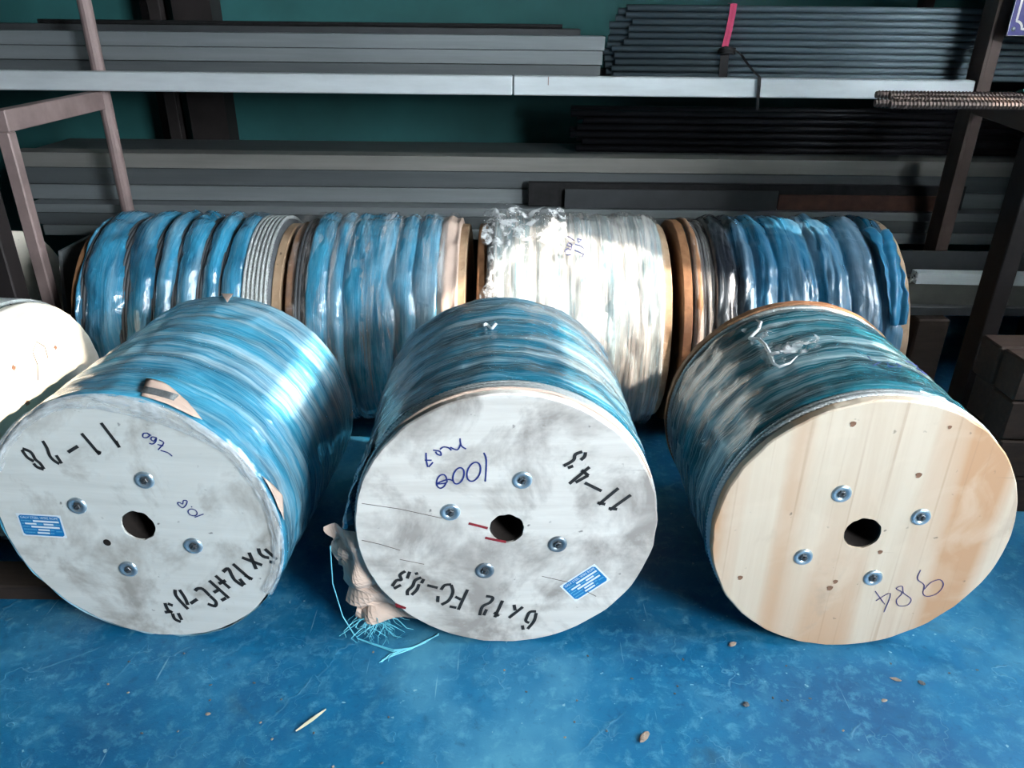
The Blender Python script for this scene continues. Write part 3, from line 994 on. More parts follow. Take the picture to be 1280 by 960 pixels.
def crumpled(root, name, mat, zc, nu, nv, fn, amp, seed, freq=30.0, sharp=False):
    mb = MB()
    def f(i, j):
        p = Vector(fn(i / (nu - 1), j / (nv - 1)))
        d = Vector((noise.noise(p * freq + Vector((seed, 0, 0))), noise.noise(p * freq + Vector((0, seed, 7))), noise.noise(p * freq + Vector((3, 0, seed)))))
        if sharp:
            d = Vector((0.5 - 1.6 * abs(d.x), 0.6 - 2.2 * abs(d.y), 0.3 * d.z))
        return p + d * amp
    mb.grid(nu, nv, f, uvfn=lambda i, j: (i / nu * 0.2, j / nv * 0.2))
    o = mb.build(name, M[mat], root, not sharp)
    o.location = (0, 0, zc)
    return o

# pen, stencil and bolt positions on the reel faces: metres right and up from the face centre
MARKS = {
    'L_1128': [[(-0.0237,0.2564),(0.0003,0.2058)],[(-0.002,0.2148),(0.0016,0.2016)],[(-0.0721,0.229),(-0.046,0.1815)],[(-0.0508,0.1893),(-0.0425,0.1853)],[(-0.1129,0.1833),(-0.0895,0.1981)],[(-0.1627,0.2063),(-0.1582,0.1901),(-0.1571,0.1717),(-0.1509,0.1602),(-0.1421,0.1532)],[(-0.142,0.1725),(-0.136,0.155)],[(-0.2114,0.1854),(-0.1995,0.1805),(-0.1948,0.1734),(-0.1917,0.1605),(-0.1841,0.1516),(-0.1793,0.1387)],[(-0.2151,0.1815),(-0.2087,0.1652),(-0.1978,0.1565)],[(-0.1979,0.149),(-0.1935,0.1417),(-0.1815,0.1367)]],
    'L_760': [[(0.07,0.2382),(0.0617,0.237),(0.059,0.2287),(0.0661,0.2273),(0.0737,0.233),(0.07,0.2382),(0.0769,0.2332)],[(0.0878,0.2284),(0.0785,0.2297),(0.075,0.2235),(0.0807,0.2202),(0.0878,0.2284),(0.0835,0.2182),(0.076,0.2128),(0.0698,0.2139)],[(0.0926,0.2233),(0.1008,0.2166),(0.0853,0.1995)],[(0.0871,0.2123),(0.0978,0.2092)],[(0.0908,0.198),(0.105,0.1933),(0.1126,0.1857)]],
    'L_108': [[(0.1553,0.0415),(0.1343,0.0318)],[(0.1408,0.0408),(0.1377,0.0372),(0.1329,0.0356),(0.1278,0.0363),(0.1238,0.0392),(0.1218,0.0435),(0.1225,0.048),(0.1257,0.0515),(0.1304,0.0531),(0.1355,0.0524),(0.1396,0.0495),(0.1415,0.0453),(0.1408,0.0408)],[(0.1314,0.0596),(0.1327,0.0584)],[(0.1021,0.0656),(0.1102,0.0553),(0.1192,0.0615),(0.1247,0.0735),(0.1167,0.0743),(0.1131,0.065),(0.1065,0.0689),(0.1021,0.0656)]],
    'L_6x12': [[(0.2654,-0.0449),(0.2674,-0.0576),(0.2747,-0.0654),(0.2849,-0.0679)],[(0.2812,-0.0452),(0.2919,-0.0582),(0.3028,-0.0699)],[(0.2872,-0.0793),(0.2965,-0.0805)],[(0.2256,-0.072),(0.2453,-0.0804),(0.2661,-0.0892)],[(0.2428,-0.0579),(0.252,-0.1005)],[(0.2015,-0.0923),(0.2342,-0.1312)],[(0.2247,-0.1223),(0.2381,-0.1309)],[(0.175,-0.1145),(0.1873,-0.1051),(0.1928,-0.1236),(0.1984,-0.1376),(0.2137,-0.1519)],[(0.2105,-0.1343),(0.2182,-0.1482)],[(0.1553,-0.1287),(0.1813,-0.1606)],[(0.1596,-0.15),(0.1747,-0.1407)],[(0.1383,-0.1443),(0.1747,-0.1904)],[(0.1435,-0.1765),(0.1528,-0.17)],[(0.1576,-0.1991),(0.1673,-0.1924)],[(0.0994,-0.1749),(0.1056,-0.1686),(0.1174,-0.1687),(0.1301,-0.1864)],[(0.1323,-0.1896),(0.1427,-0.2052),(0.1379,-0.218),(0.1236,-0.2131)],[(0.0818,-0.2138),(0.0979,-0.2011)],[(0.0508,-0.1775),(0.0498,-0.1934),(0.0614,-0.2164),(0.0708,-0.2307)],[(0.062,-0.1767),(0.0704,-0.1997),(0.0731,-0.218)],[(0.0188,-0.2196),(0.0215,-0.237),(0.03,-0.245)],[(0.0145,-0.2462),(0.0296,-0.243)],[(0.0268,-0.22),(0.0349,-0.2234)],[(0.0311,-0.25),(0.0334,-0.2651),(0.045,-0.2724)],[(0.0455,-0.2478),(0.0495,-0.2654)]],
    'M_fc': [[(-0.2278,-0.114),(-0.2391,-0.1236),(-0.2368,-0.1374),(-0.2477,-0.1392),(-0.2578,-0.1548)],[(-0.2536,-0.1617),(-0.2398,-0.1531)],[(-0.2172,-0.1161),(-0.2232,-0.1329)],[(-0.2025,-0.1183),(-0.2012,-0.1223)],[(-0.1933,-0.1322),(-0.206,-0.1399),(-0.212,-0.1556),(-0.2238,-0.1694),(-0.2251,-0.1814)],[(-0.215,-0.1807),(-0.2031,-0.1665),(-0.1981,-0.1518)],[(-0.187,-0.1374),(-0.1914,-0.1468)],[(-0.1772,-0.155),(-0.1572,-0.1617)],[(-0.148,-0.1666),(-0.1398,-0.1548),(-0.1264,-0.153)],[(-0.1249,-0.1551),(-0.1216,-0.1751),(-0.1317,-0.1992),(-0.1478,-0.2111)],[(-0.1558,-0.1874),(-0.157,-0.2028)],[(-0.0887,-0.1696),(-0.1102,-0.2262)],[(-0.1157,-0.1893),(-0.1052,-0.1964)],[(-0.129,-0.2176),(-0.1164,-0.2211)],[(-0.0449,-0.1885),(-0.0308,-0.1928),(-0.0371,-0.207),(-0.0546,-0.219),(-0.0612,-0.2437)],[(-0.0458,-0.2286),(-0.0516,-0.2439)],[(-0.0086,-0.2034),(-0.026,-0.2506)],[(-0.027,-0.2381),(-0.0181,-0.2474)],[(0.0376,-0.2227),(0.0076,-0.2533)],[(0.0184,-0.2162),(0.0208,-0.2307)],[(0.0682,-0.2357),(0.0554,-0.2375),(0.0486,-0.252),(0.0463,-0.2645),(0.0528,-0.2697)],[(0.0699,-0.2419),(0.0656,-0.2649),(0.0515,-0.2879)],[(0.0385,-0.2792),(0.0402,-0.2898)]],
    'M_1143': [[(0.1546,0.1942),(0.1415,0.1877),(0.1382,0.1743),(0.1195,0.161)],[(0.1286,0.1559),(0.137,0.1594)],[(0.1623,0.1919),(0.1613,0.183),(0.1547,0.1755)],[(0.1719,0.1559),(0.133,0.1165)],[(0.1699,0.1354),(0.1465,0.1196)],[(0.1576,0.1484),(0.171,0.1364)],[(0.1662,0.1171),(0.2007,0.0972)],[(0.2369,0.1024),(0.1988,0.0627)],[(0.1966,0.0661),(0.2107,0.0626)],[(0.2647,0.0847),(0.2236,0.0481)],[(0.2214,0.0514),(0.2375,0.0493)]],
    'M_1000': [[(-0.0488,0.1935),(-0.0436,0.1757),(-0.0462,0.1236)],[(-0.0582,0.1417),(-0.0639,0.1311),(-0.0713,0.1249),(-0.0784,0.1248),(-0.0834,0.1309),(-0.0848,0.1414),(-0.0823,0.1535),(-0.0767,0.1639),(-0.0694,0.17),(-0.0623,0.1701),(-0.0574,0.1642),(-0.0559,0.1538),(-0.0582,0.1417)],[(-0.0924,0.1334),(-0.0969,0.1242),(-0.103,0.1186),(-0.1089,0.1182),(-0.1131,0.1231),(-0.1144,0.132),(-0.1124,0.1424),(-0.1078,0.1516),(-0.1018,0.1571),(-0.096,0.1574),(-0.0918,0.1526),(-0.0905,0.1439),(-0.0924,0.1334)],[(-0.1288,0.1208),(-0.1326,0.113),(-0.1379,0.1083),(-0.1433,0.108),(-0.1473,0.1121),(-0.1489,0.1196),(-0.1476,0.1284),(-0.1438,0.1361),(-0.1386,0.1407),(-0.1332,0.141),(-0.1292,0.137),(-0.1275,0.1296),(-0.1288,0.1208),(-0.1481,0.1187),(-0.1265,0.129),(-0.1131,0.1257)],[(-0.0975,0.2281),(-0.0952,0.2115),(-0.0859,0.2036)],[(-0.0967,0.2137),(-0.1037,0.2015),(-0.1176,0.2074)],[(-0.1162,0.2007),(-0.1214,0.2065),(-0.1319,0.2084),(-0.1388,0.2031)],[(-0.1529,0.2011),(-0.1398,0.1979),(-0.1374,0.189),(-0.1445,0.1909),(-0.1481,0.1966)],[(-0.1682,0.1946),(-0.1682,0.1769),(-0.1658,0.1607)],[(-0.1708,0.1769),(-0.1579,0.1768)],[(-0.1551,0.1714),(-0.1638,0.1607)]],
    'M_red': [[(-0.0819,0.0152),(-0.062,0.0091),(-0.0429,0.0025)],[(-0.0463,-0.0236),(-0.0261,-0.0293),(-0.0026,-0.0352)],[(-0.2534,-0.2086),(-0.233,-0.2199)],[(-0.2512,-0.2141),(-0.2322,-0.2204)]],
    'M_crack': [[(-0.3094,0.0705),(-0.2295,0.0551),(-0.1404,0.03)],[(-0.3167,-0.0263),(-0.2783,-0.0377),(-0.2355,-0.0547)],[(-0.2369,-0.0801),(-0.1843,-0.0943)],[(0.0805,-0.1325),(0.1403,-0.1507),(0.2068,-0.1929)]],
    'R_984': [[(0.1508,-0.0985),(0.1497,-0.1234),(0.169,-0.1408),(0.1722,-0.1652),(0.1851,-0.1737),(0.2048,-0.1648),(0.2125,-0.1402),(0.2008,-0.1252),(0.1829,-0.133),(0.1721,-0.1534)],[(0.108,-0.1518),(0.1204,-0.145),(0.1276,-0.1643),(0.149,-0.182),(0.1453,-0.2002),(0.1255,-0.202),(0.1164,-0.185),(0.1248,-0.1643),(0.108,-0.1518)],[(0.062,-0.16),(0.0925,-0.1983)],[(0.0701,-0.1882),(0.0985,-0.1662),(0.0957,-0.2218)]],
    'L_bolts': [(0.0401,0.1217),(-0.1277,0.0456),(0.1173,-0.0464),(-0.0483,-0.123),(-0.0827,-0.051),(-0.0015,0.0002)],
    'M_bolts': [(0.0321,0.1256),(-0.1219,0.0455),(0.1128,-0.0432),(-0.0488,-0.1144),(-0.0045,0.006)],
    'R_bolts': [(-0.0661,0.1035),(0.1164,0.0458),(-0.1182,-0.0653),(0.0488,-0.1218),(-0.004,-0.0068)],
    'L_sticker': [(-0.2774,0.0172),(-0.174,0.0166),(-0.1765,-0.0444),(-0.2769,-0.0443)],
    'M_sticker': [(0.1214,-0.1621),(0.1979,-0.0988),(0.2338,-0.1451),(0.1602,-0.2085)],
    'R_knots': [(-0.0768,0.2725),(-0.2504,-0.1258),(-0.0428,-0.153),(-0.0337,-0.1344),(0.1212,0.2674),(0.0857,0.1516),(0.0492,-0.0498)],
}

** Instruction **
Filter the data, keeping only the lines that contain "from".

** Full response **
The Blender Python script for this scene continues. Write part 3, from line 994 on. More parts follow. Take the picture to be 1280 by 960 pixels.
# pen, stencil and bolt positions on the reel faces: metres right and up from the face centre